→ Request:
Would you extract the whole listing below and retype it exactly?

→ Data segment:
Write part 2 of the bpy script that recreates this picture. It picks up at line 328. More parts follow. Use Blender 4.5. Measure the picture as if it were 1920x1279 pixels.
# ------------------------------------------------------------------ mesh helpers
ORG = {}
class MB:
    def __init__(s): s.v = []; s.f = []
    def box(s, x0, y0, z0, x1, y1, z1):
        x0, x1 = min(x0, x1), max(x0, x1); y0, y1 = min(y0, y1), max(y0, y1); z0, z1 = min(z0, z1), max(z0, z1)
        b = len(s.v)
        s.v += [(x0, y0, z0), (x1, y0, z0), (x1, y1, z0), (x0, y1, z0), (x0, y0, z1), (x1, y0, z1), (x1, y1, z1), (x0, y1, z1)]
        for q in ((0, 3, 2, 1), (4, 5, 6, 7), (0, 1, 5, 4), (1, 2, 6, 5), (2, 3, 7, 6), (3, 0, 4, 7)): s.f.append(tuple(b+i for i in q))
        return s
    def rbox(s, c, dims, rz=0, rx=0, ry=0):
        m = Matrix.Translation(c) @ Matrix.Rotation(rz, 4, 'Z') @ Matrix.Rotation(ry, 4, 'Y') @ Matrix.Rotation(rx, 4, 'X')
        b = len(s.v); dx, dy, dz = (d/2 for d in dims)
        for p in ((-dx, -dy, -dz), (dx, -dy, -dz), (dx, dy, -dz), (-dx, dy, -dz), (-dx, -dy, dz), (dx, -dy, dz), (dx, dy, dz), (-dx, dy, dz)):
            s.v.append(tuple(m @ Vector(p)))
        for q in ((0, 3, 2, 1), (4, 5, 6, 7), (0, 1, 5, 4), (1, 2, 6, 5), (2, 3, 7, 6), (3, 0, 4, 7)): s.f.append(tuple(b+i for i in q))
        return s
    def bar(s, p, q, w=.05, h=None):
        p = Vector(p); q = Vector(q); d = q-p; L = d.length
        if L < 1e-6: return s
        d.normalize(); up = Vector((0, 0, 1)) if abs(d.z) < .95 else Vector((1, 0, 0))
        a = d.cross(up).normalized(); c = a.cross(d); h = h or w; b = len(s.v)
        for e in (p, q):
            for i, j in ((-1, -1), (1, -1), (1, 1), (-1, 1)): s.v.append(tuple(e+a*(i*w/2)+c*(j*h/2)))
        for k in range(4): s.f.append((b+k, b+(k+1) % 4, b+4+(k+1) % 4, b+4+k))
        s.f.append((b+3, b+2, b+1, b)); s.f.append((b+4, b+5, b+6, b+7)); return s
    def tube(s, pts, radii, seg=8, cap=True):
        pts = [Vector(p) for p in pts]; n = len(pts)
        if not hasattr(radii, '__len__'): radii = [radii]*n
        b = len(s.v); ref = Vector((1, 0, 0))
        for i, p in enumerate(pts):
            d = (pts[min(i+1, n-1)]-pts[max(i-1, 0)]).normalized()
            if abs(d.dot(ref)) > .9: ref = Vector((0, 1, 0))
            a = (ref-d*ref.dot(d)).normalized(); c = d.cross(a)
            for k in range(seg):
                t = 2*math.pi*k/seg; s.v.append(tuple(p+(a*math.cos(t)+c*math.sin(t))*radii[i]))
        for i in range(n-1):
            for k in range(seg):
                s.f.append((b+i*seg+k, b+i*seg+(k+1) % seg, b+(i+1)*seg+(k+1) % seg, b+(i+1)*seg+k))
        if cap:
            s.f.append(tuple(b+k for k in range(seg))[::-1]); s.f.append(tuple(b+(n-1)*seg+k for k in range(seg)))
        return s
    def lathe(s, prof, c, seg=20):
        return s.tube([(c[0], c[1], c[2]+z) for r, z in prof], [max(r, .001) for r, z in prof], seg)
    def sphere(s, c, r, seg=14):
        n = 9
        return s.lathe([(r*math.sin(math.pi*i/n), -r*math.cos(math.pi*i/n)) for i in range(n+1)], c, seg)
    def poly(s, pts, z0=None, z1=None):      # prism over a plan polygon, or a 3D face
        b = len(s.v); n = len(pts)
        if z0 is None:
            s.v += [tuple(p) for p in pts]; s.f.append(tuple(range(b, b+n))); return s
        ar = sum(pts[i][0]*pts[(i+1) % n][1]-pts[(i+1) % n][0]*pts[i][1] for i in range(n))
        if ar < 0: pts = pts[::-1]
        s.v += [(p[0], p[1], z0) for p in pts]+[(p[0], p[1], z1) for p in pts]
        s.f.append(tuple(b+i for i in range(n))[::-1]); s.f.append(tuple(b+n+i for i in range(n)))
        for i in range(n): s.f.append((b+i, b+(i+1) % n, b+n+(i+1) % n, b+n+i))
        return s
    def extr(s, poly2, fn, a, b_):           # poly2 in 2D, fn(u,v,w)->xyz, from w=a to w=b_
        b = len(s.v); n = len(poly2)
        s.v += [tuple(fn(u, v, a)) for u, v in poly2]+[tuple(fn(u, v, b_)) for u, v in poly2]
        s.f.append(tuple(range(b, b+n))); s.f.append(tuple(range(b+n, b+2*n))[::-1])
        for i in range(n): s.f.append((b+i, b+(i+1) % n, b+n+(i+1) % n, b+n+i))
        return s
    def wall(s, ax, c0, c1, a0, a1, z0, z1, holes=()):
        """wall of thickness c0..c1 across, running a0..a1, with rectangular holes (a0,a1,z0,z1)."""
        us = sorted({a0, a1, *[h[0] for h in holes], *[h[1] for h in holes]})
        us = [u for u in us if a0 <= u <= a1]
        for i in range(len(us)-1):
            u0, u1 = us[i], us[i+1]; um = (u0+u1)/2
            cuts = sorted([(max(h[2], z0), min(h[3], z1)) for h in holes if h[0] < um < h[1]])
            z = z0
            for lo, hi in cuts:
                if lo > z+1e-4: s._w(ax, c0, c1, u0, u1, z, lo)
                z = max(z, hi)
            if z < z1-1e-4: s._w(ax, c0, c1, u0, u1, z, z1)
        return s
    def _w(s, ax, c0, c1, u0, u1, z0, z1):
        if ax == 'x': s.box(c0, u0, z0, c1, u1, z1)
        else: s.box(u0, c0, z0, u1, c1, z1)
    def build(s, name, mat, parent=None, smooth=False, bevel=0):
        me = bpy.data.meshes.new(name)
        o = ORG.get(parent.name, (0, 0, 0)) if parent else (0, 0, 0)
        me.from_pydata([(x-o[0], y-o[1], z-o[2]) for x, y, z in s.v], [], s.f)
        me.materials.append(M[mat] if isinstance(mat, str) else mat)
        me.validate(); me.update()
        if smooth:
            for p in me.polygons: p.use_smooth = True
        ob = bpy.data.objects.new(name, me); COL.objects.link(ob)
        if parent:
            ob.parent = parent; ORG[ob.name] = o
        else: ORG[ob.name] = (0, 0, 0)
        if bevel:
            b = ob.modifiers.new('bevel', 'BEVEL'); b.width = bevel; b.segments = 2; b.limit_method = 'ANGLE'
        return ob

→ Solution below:
Write part 2 of the bpy script that recreates this picture. It picks up at line 328. More parts follow. Use Blender 4.5. Measure the picture as if it were 1920x1279 pixels.
# ------------------------------------------------------------------ mesh helpers
ORG = {}
class MB:
    def __init__(s): s.v = []; s.f = []
    def box(s, x0, y0, z0, x1, y1, z1):
        x0, x1 = min(x0, x1), max(x0, x1); y0, y1 = min(y0, y1), max(y0, y1); z0, z1 = min(z0, z1), max(z0, z1)
        b = len(s.v)
        s.v += [(x0, y0, z0), (x1, y0, z0), (x1, y1, z0), (x0, y1, z0), (x0, y0, z1), (x1, y0, z1), (x1, y1, z1), (x0, y1, z1)]
        for q in ((0, 3, 2, 1), (4, 5, 6, 7), (0, 1, 5, 4), (1, 2, 6, 5), (2, 3, 7, 6), (3, 0, 4, 7)): s.f.append(tuple(b+i for i in q))
        return s
    def rbox(s, c, dims, rz=0, rx=0, ry=0):
        m = Matrix.Translation(c) @ Matrix.Rotation(rz, 4, 'Z') @ Matrix.Rotation(ry, 4, 'Y') @ Matrix.Rotation(rx, 4, 'X')
        b = len(s.v); dx, dy, dz = (d/2 for d in dims)
        for p in ((-dx, -dy, -dz), (dx, -dy, -dz), (dx, dy, -dz), (-dx, dy, -dz), (-dx, -dy, dz), (dx, -dy, dz), (dx, dy, dz), (-dx, dy, dz)):
            s.v.append(tuple(m @ Vector(p)))
        for q in ((0, 3, 2, 1), (4, 5, 6, 7), (0, 1, 5, 4), (1, 2, 6, 5), (2, 3, 7, 6), (3, 0, 4, 7)): s.f.append(tuple(b+i for i in q))
        return s
    def bar(s, p, q, w=.05, h=None):
        p = Vector(p); q = Vector(q); d = q-p; L = d.length
        if L < 1e-6: return s
        d.normalize(); up = Vector((0, 0, 1)) if abs(d.z) < .95 else Vector((1, 0, 0))
        a = d.cross(up).normalized(); c = a.cross(d); h = h or w; b = len(s.v)
        for e in (p, q):
            for i, j in ((-1, -1), (1, -1), (1, 1), (-1, 1)): s.v.append(tuple(e+a*(i*w/2)+c*(j*h/2)))
        for k in range(4): s.f.append((b+k, b+(k+1) % 4, b+4+(k+1) % 4, b+4+k))
        s.f.append((b+3, b+2, b+1, b)); s.f.append((b+4, b+5, b+6, b+7)); return s
    def tube(s, pts, radii, seg=8, cap=True):
        pts = [Vector(p) for p in pts]; n = len(pts)
        if not hasattr(radii, '__len__'): radii = [radii]*n
        b = len(s.v); ref = Vector((1, 0, 0))
        for i, p in enumerate(pts):
            d = (pts[min(i+1, n-1)]-pts[max(i-1, 0)]).normalized()
            if abs(d.dot(ref)) > .9: ref = Vector((0, 1, 0))
            a = (ref-d*ref.dot(d)).normalized(); c = d.cross(a)
            for k in range(seg):
                t = 2*math.pi*k/seg; s.v.append(tuple(p+(a*math.cos(t)+c*math.sin(t))*radii[i]))
        for i in range(n-1):
            for k in range(seg):
                s.f.append((b+i*seg+k, b+i*seg+(k+1) % seg, b+(i+1)*seg+(k+1) % seg, b+(i+1)*seg+k))
        if cap:
            s.f.append(tuple(b+k for k in range(seg))[::-1]); s.f.append(tuple(b+(n-1)*seg+k for k in range(seg)))
        return s
    def lathe(s, prof, c, seg=20):
        return s.tube([(c[0], c[1], c[2]+z) for r, z in prof], [max(r, .001) for r, z in prof], seg)
    def sphere(s, c, r, seg=14):
        n = 9
        return s.lathe([(r*math.sin(math.pi*i/n), -r*math.cos(math.pi*i/n)) for i in range(n+1)], c, seg)
    def poly(s, pts, z0=None, z1=None):      # prism over a plan polygon, or a 3D face
        b = len(s.v); n = len(pts)
        if z0 is None:
            s.v += [tuple(p) for p in pts]; s.f.append(tuple(range(b, b+n))); return s
        ar = sum(pts[i][0]*pts[(i+1) % n][1]-pts[(i+1) % n][0]*pts[i][1] for i in range(n))
        if ar < 0: pts = pts[::-1]
        s.v += [(p[0], p[1], z0) for p in pts]+[(p[0], p[1], z1) for p in pts]
        s.f.append(tuple(b+i for i in range(n))[::-1]); s.f.append(tuple(b+n+i for i in range(n)))
        for i in range(n): s.f.append((b+i, b+(i+1) % n, b+n+(i+1) % n, b+n+i))
        return s
    def extr(s, poly2, fn, a, b_):           # poly2 in 2D, fn(u,v,w)->xyz, from w=a to w=b_
        b = len(s.v); n = len(poly2)
        s.v += [tuple(fn(u, v, a)) for u, v in poly2]+[tuple(fn(u, v, b_)) for u, v in poly2]
        s.f.append(tuple(range(b, b+n))); s.f.append(tuple(range(b+n, b+2*n))[::-1])
        for i in range(n): s.f.append((b+i, b+(i+1) % n, b+n+(i+1) % n, b+n+i))
        return s
    def wall(s, ax, c0, c1, a0, a1, z0, z1, holes=()):
        """wall of thickness c0..c1 across, running a0..a1, with rectangular holes (a0,a1,z0,z1)."""
        us = sorted({a0, a1, *[h[0] for h in holes], *[h[1] for h in holes]})
        us = [u for u in us if a0 <= u <= a1]
        for i in range(len(us)-1):
            u0, u1 = us[i], us[i+1]; um = (u0+u1)/2
            cuts = sorted([(max(h[2], z0), min(h[3], z1)) for h in holes if h[0] < um < h[1]])
            z = z0
            for lo, hi in cuts:
                if lo > z+1e-4: s._w(ax, c0, c1, u0, u1, z, lo)
                z = max(z, hi)
            if z < z1-1e-4: s._w(ax, c0, c1, u0, u1, z, z1)
        return s
    def _w(s, ax, c0, c1, u0, u1, z0, z1):
        if ax == 'x': s.box(c0, u0, z0, c1, u1, z1)
        else: s.box(u0, c0, z0, u1, c1, z1)
    def build(s, name, mat, parent=None, smooth=False, bevel=0):
        me = bpy.data.meshes.new(name)
        o = ORG.get(parent.name, (0, 0, 0)) if parent else (0, 0, 0)
        me.from_pydata([(x-o[0], y-o[1], z-o[2]) for x, y, z in s.v], [], s.f)
        me.materials.append(M[mat] if isinstance(mat, str) else mat)
        me.validate(); me.update()
        if smooth:
            for p in me.polygons: p.use_smooth = True
        ob = bpy.data.objects.new(name, me); COL.objects.link(ob)
        if parent:
            ob.parent = parent; ORG[ob.name] = o
        else: ORG[ob.name] = (0, 0, 0)
        if bevel:
            b = ob.modifiers.new('bevel', 'BEVEL'); b.width = bevel; b.segments = 2; b.limit_method = 'ANGLE'
        return ob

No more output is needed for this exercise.